If the exact problem is that people in the majority look at a minority and automatically think “skin color, skin color,” the Rooney Rule perpetuates that. One can only imagine the team owners talking to management: “Well guys, I think we’re ready to hire Mike Shanahan. But we do have that Rooney Rule to comply with, so which token black guy can we get in here for a phony interview by tomorrow?” So equal. So racially blind. So progressive.
If you’re a supporter of the Rooney Rule, you may be quick to point out that it seems to have worked – there are some six black head coaches in the NFL and many of them have been successful. There are also black general managers, like Jerry Reese in New York.
Okay. Fine and dandy. I’ll just ignore how weird it is to think “success” could be defined by engineering how many head coaches are black. Even then, I’m guessing the last thing Jerry Reese wants to be known as is a “black general manager,” or Lovie Smith a “black head coach.”
The Rooney Rule just keeps this “black head coach” thing fresh in peoples’ minds. How many touchdowns did Andre Johnson have this year? How many MVPs does Peyton Manning have? How many head coaches are black?

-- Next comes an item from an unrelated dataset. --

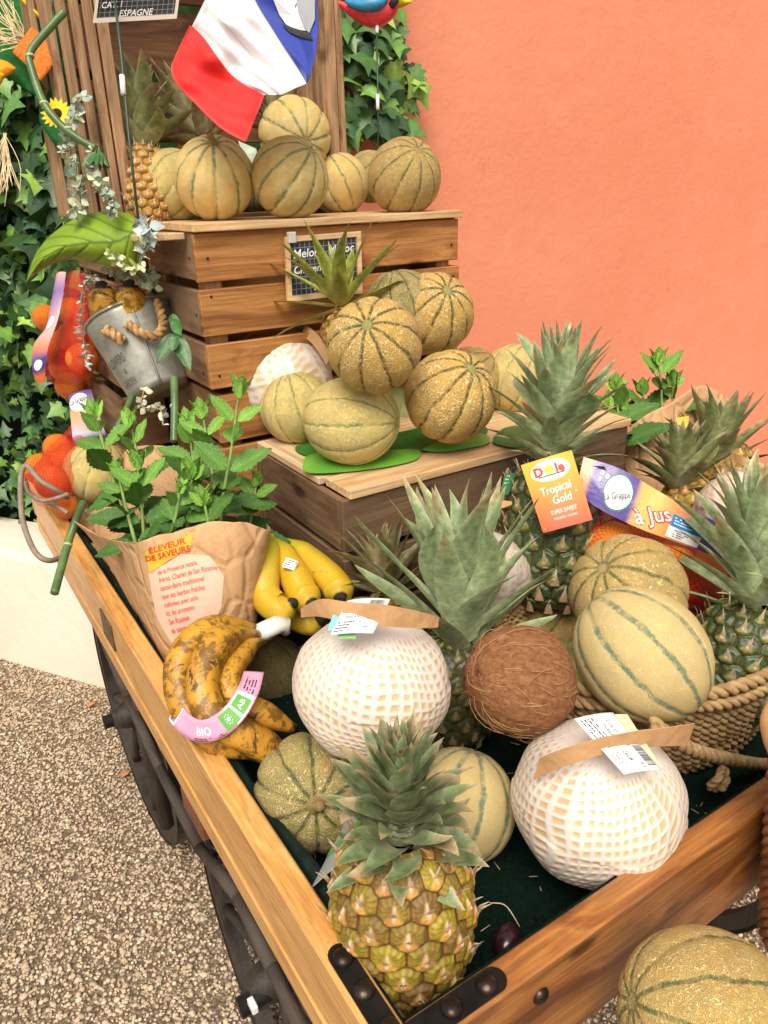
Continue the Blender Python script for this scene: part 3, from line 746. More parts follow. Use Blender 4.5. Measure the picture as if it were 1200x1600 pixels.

And besides, isn’t the whole “skin color of head coaches” kind of arbitrary in the first place? Most NFL players are black; you don’t see me crying for there to be a predetermined amount of white players based on the general population. The best players play and that’s that.
Maybe we need to institute the Morgan Freeman rule: just ignore race when it comes to these ridiculous special treatments that end up just patronizing the people they’re supposed to celebrate.